Лучше всех – вмешавшийся в вечную прю нищего, пьющего Добра и грязного, богатого Зла английский жулик в исполнении Джонни Деппа. Мало того что он сунулся в спор дьявола с монахом, он еще умудрился «кинуть» русских мафиози. А вот это уж совсем рискованно. Русские сцены в фильме уморительны. Когда мафиози таки очучиваются в лапах дьявола и Том Уэйтс на нечистом русском языке рычит с экрана: «Парррни! Мы рррвем когти в Чикаго!» – я испытал что-то похожее на извращенную гордость. И здесь мы им показали…
Русско-террорная тема. Скорее уж эмигрантская. Как без нее? Тарантиновская комедия Михаила Купчика Diamantenhochzeit («Бриллиантовая свадьба») не пересказываема по причине малоаппетитности фабульного задания: как извлечь из трупа бриллианты. Но главное не эта дурь, а то, сюжетным стержнем какого повествования она является. Это рассказ про то, как отпрыск польской эмигрантской семьи женится на дочери нормального мюнхенского бюргера. И сам жених, и его папа с мамой – без пяти минут преступники, авантюристы и обормоты.
Но… они живые, веселые, обаятельные. Они (вот ведь неожиданно перевернутая евангельская цитата) – «соль жизни». Без них жизнь станет донельзя скучной, хотя с ними жизнь уж чересчур интересна. Когда на свадьбу приволакивают труп с бриллиантами и полуживого бандита с револьвером, то саспенса тут не оберешься. Причем не на одной только свадьбе – это ясно. Вообще завидный, уважительный интерес к нарушителям общественного спокойствия заметен чуть не во всех фильмах.

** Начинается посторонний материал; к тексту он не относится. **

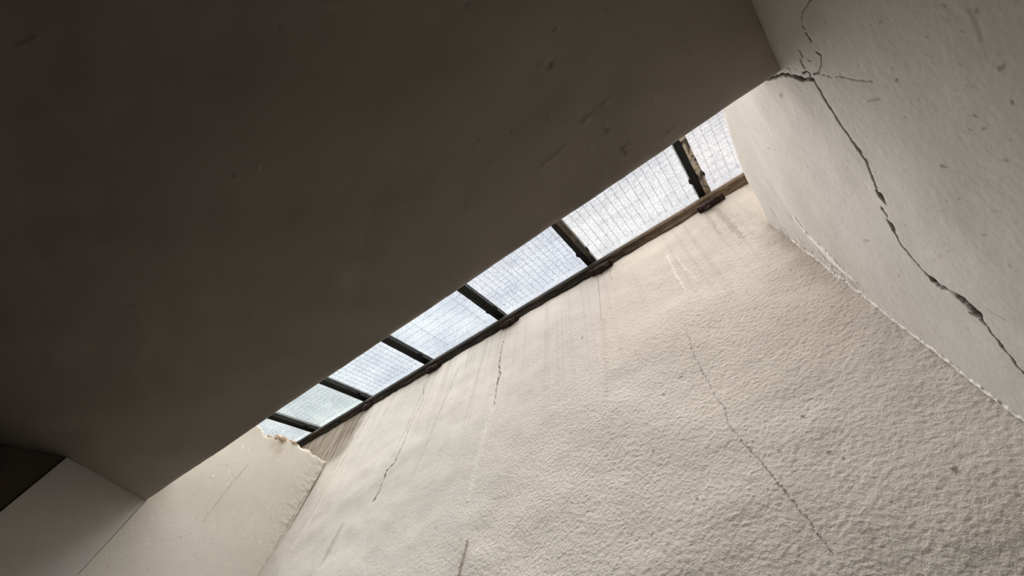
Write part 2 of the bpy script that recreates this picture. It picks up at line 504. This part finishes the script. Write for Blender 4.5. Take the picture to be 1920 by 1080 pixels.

Приз Бернда Бургермейстера за лучший телевизионный фильм получил фильм Нины Гроссе Der verlorene Sohn («Блудный сын») про исламского террориста. Фильм – плохой, но он интересен как симптом, знак. В семье у немецкой женщины два сына от разных отцов. Бывает. Один – современный немецкий обормот, ничем не интересуется, только музыку слушает. Другой – благородный араб. Очень интересуется борьбой за освобождение Палестины. Уже успел побывать в Израиле и возвращен оттуда в Германию – нельзя сказать, что с благодарностью.
За ним установлен надзор. Мама поначалу очень возмущается полицейским вмешательством, но когда понимает, что красивый, строгий юноша связан с самыми настоящими террористами, сама бросается к правоохранительным органам. Ан поздно. Поздно для ее сына, поскольку его приходится убить прямо на вокзале, чтобы он этот самый вокзал не взорвал. Мама видит гибель сына и рыдмя рыдает. Сюжетные несообразности фильма побоку. Немецкий детектив, как и русский, – ужас что такое. Происхождение, что уж тут сделаешь.